We will present a general architecture for text mining and will outline the algorithms
and data structures behind the systems. Special emphasis will be given to lessons
learned from years of experience in developing real world text mining systems. The
Tutorial will cover the state of the art in this rapidly growing area of research.
Several real world applications of text mining will be presented.
Important Dates
- Proposals due: March 15, 2008
- Notification of Acceptance: May 25, 2008
Call for Tutorial Proposals
KDD'08 will host tutorials covering topics in data mining of interest to the research
community as well as application developers. The tutorials will be part of the main
conference technical program, and are free of charge to the attendees of the conference.
We invite proposals for half-day tutorials from active researchers and experienced
tutors. Ideally, a tutorial will cover the state-of-the-art research, development
and applications in a specific data mining direction, and stimulate and facilitate
future work. Tutorials on interdisciplinary directions, novel and fast growing directions,
and significant applications are highly encouraged.
A tutorial proposal should be formatted in the following sections.
- Title
- Abstract (up to 150 words)
- Target audience and prerequisites. Proposals must clearly identify the intended
audience for the tutorial (e.g., novice users of statistical techniques, or expert
researchers in text mining). What background will be required of the audience? Why
is this topic important/interesting to the KDD community? What is the benefit to
participants?
- Outline of the tutorial. Enough material should be included to provide a sense of
both the scope of material to be covered and the depth to which it will be covered.
The more details that can be provided, the better (up to and including links to
the actual slides). Note that the tutors should NOT focus mainly on their own research
results. A KDD tutorial is not a forum for promoting one's research or product.

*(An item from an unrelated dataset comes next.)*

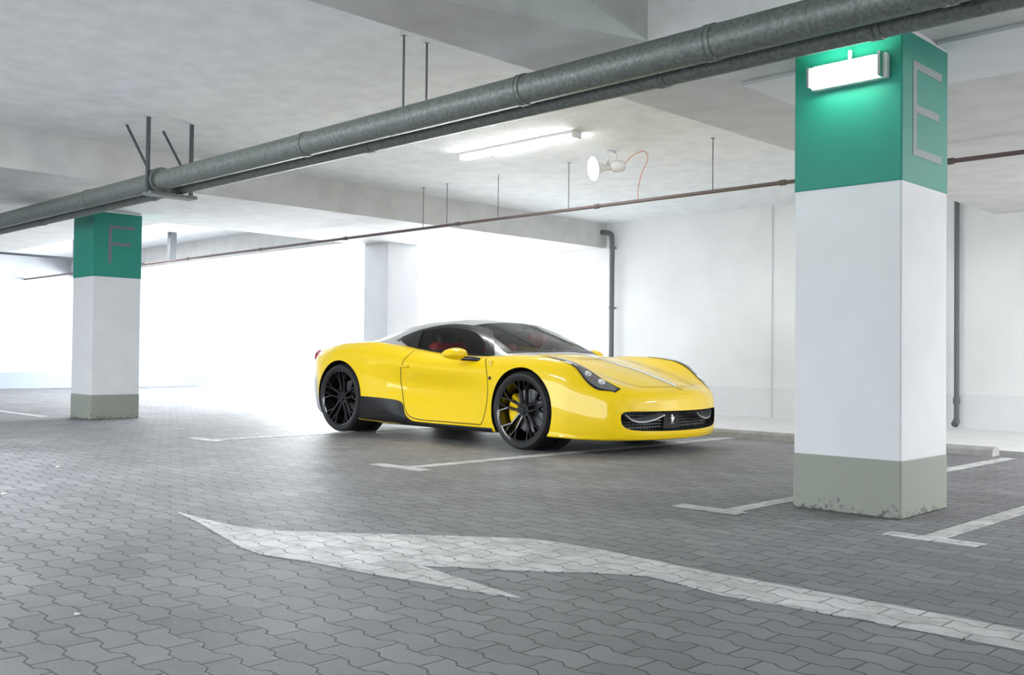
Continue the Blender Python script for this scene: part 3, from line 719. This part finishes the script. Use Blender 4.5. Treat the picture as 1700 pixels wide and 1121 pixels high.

- A list of forums and their time and locations if the tutorial or a similar/highly
related tutorial has been presented by the same author(s) before, and highlight
the similarity/difference between those and the one proposed for KDD'08 (up to 100
words for each entry)
- A list of tutorials on the same/similar/highly related topics given by other people,
and highlight the difference between yours and theirs (up to 100 words for each
entry)
- A list of other tutorials given by the authors, please list the titles, the presenters
and the forums only.
- Tutors' short bio and their expertise related to the tutorial (up to 200 words per
tutor)
- A list of up to 20 most important references that will be covered in the tutorial
- (Optional) URLs of the slides/notes of the previous tutorials given by the authors,
and any specific audio/video/computer requirements for the tutorial.